Collected data:
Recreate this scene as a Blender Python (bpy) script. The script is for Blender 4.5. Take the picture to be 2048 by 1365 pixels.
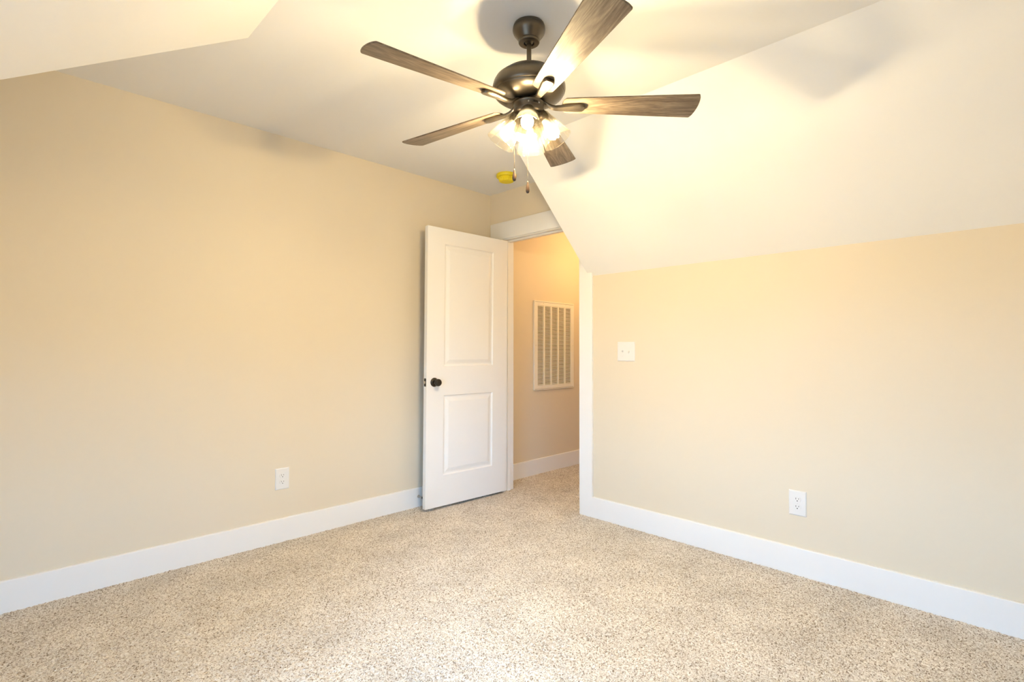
import bpy, bmesh, math, random
import numpy as np
from mathutils import Vector, Matrix

random.seed(7)
np.random.seed(7)
S = bpy.context.scene
COL = S.collection
for _o in list(bpy.data.objects):
    bpy.data.objects.remove(_o)

# ------------------------------------------------------------------ camera
F_PX = 1029.8
CAM_YAW, CAM_PITCH, CAM_ROLL = math.radians(44.992), math.radians(0.956), math.radians(0.065)
cam_d = bpy.data.cameras.new('camera')
cam_d.sensor_width = 36.0
cam_d.lens = F_PX / 2048.0 * 36.0
cam_d.clip_start = 0.02
cam = bpy.data.objects.new('camera', cam_d)
COL.objects.link(cam)
_F = Vector((math.cos(CAM_YAW) * math.cos(CAM_PITCH), math.sin(CAM_YAW) * math.cos(CAM_PITCH), math.sin(CAM_PITCH)))
_R = Vector((math.sin(CAM_YAW), -math.cos(CAM_YAW), 0))
_U = _R.cross(_F)
_R2 = _R * math.cos(CAM_ROLL) + _U * math.sin(CAM_ROLL)
_U2 = _U * math.cos(CAM_ROLL) - _R * math.sin(CAM_ROLL)
cam.matrix_world = Matrix(((_R2.x, _U2.x, -_F.x, 0), (_R2.y, _U2.y, -_F.y, 0), (_R2.z, _U2.z, -_F.z, 1.16), (0, 0, 0, 1)))
S.camera = cam
S.cycles.transparent_max_bounces = 32

# ------------------------------------------------------------------ light levels, world, exposure
BULB_STRENGTH = 1500.0
BULB_COLOR = (1.0, 0.80, 0.48)
HALL_STRENGTH = 80.0
HALL_COLOR = (1.0, 0.60, 0.24)
DAY_STRENGTH = 20.0
DAY_COLOR = (0.42, 0.94, 1.74)
GROUND_COLOR = (0.17, 0.24, 0.32)
S.view_settings.view_transform = 'Standard'
S.view_settings.look = 'None'
S.view_settings.gamma = 1.0
S.view_settings.use_curve_mapping = False
S.view_settings.exposure = -0.12

W = bpy.data.worlds.new('sky')
S.world = W
W.use_nodes = True
_nt = W.node_tree
_bg = _nt.nodes['Background']
# bright sky above the horizon, darker ground below it
_tc = _nt.nodes.new('ShaderNodeTexCoord')
_sx = _nt.nodes.new('ShaderNodeSeparateXYZ')
_mr = _nt.nodes.new('ShaderNodeMapRange')
_mr.inputs['From Min'].default_value = -0.03
_mr.inputs['From Max'].default_value = 0.05
_mx = _nt.nodes.new('ShaderNodeMix')
_mx.data_type = 'RGBA'
_mx.inputs[6].default_value = (*GROUND_COLOR, 1)
_mx.inputs[7].default_value = (*DAY_COLOR, 1)
_nt.links.new(_tc.outputs['Generated'], _sx.inputs[0])
_nt.links.new(_sx.outputs['Z'], _mr.inputs['Value'])
_nt.links.new(_mr.outputs['Result'], _mx.inputs[0])
_nt.links.new(_mx.outputs[2], _bg.inputs['Color'])
_bg.inputs['Strength'].default_value = DAY_STRENGTH

# windows in the two walls behind the camera (along the wall, then height), in metres
FY0, FY1, FZ0, FZ1 = 0.30, 1.45, 0.45, 1.60      # in the knee wall
WX0, WX1, WZ0, WZ1 = -0.42, 0.60, 0.36, 1.34      # in the gable wall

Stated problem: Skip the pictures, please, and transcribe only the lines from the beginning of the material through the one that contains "bpy.data.objects.remove(_o)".

The completed task:
Recreate this scene as a Blender Python (bpy) script. The script is for Blender 4.5. Take the picture to be 2048 by 1365 pixels.
import bpy, bmesh, math, random
import numpy as np
from mathutils import Vector, Matrix

random.seed(7)
np.random.seed(7)
S = bpy.context.scene
COL = S.collection
for _o in list(bpy.data.objects):
    bpy.data.objects.remove(_o)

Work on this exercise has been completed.